Let’s change our route accordingly:
curl http://localhost:9180/apisix/admin/routes/1 -H 'X-API-KEY: edd1c9f034335f136f87ad84b625c8f1' -X PUT -d '
{
"uri": "/helloservice/sayhello",
"plugins": {
"grpc-transcode": {
...
},
"serverless-pre-function": { (1)
"phase": "rewrite", (2)
"functions" : [
"return function(conf, ctx) (3)
local core = require(\"apisix.core\")
if not ngx.var.arg_name then
local uri_args = core.request.get_uri_args(ctx)
uri_args.name = \"World\"
ngx.req.set_uri_args(uri_args)
end
end"
]
}
},
"upstream": {
...
}
}'
1 | Generic all-purpose plugin when none fits |
2 | Rewrite the request |
3 | Magic Lua code that does the trick |
Now, we can execute the request with an empty argument and get the expected result:
curl localhost:9080/helloservice/sayhello?name=
{"message":"Hello World"}
Conclusion
In this post, we have briefly described gRPC and how it benefits inter-service communication.

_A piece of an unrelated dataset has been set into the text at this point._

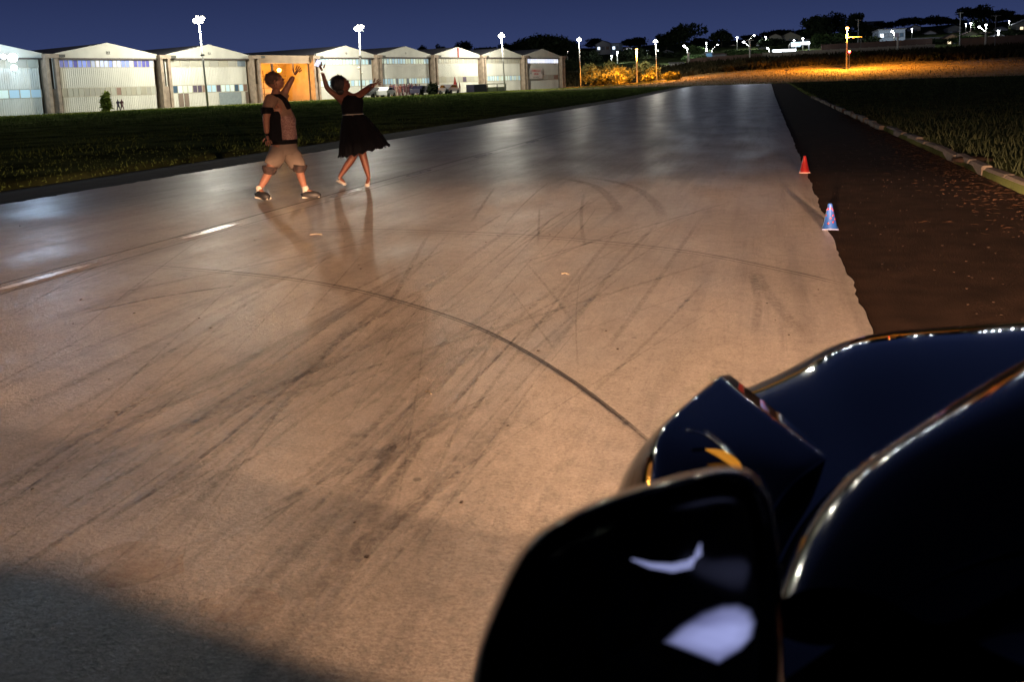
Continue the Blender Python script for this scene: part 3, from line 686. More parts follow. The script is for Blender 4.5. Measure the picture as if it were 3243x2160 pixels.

We developed a simple gRPC service using Spring Boot and grpc-server-spring-boot-starter
.
It comes at a cost, though:
regular clients cannot access the service.
We had to resort to grpcurl
to test it.
The same goes for clients based on JavaScript - or the browser.
To bypass this limitation, we can leverage an API Gateway.
I demoed how to configure Apache APISIX with the grpc-transcode
plugin to achieve the desired result.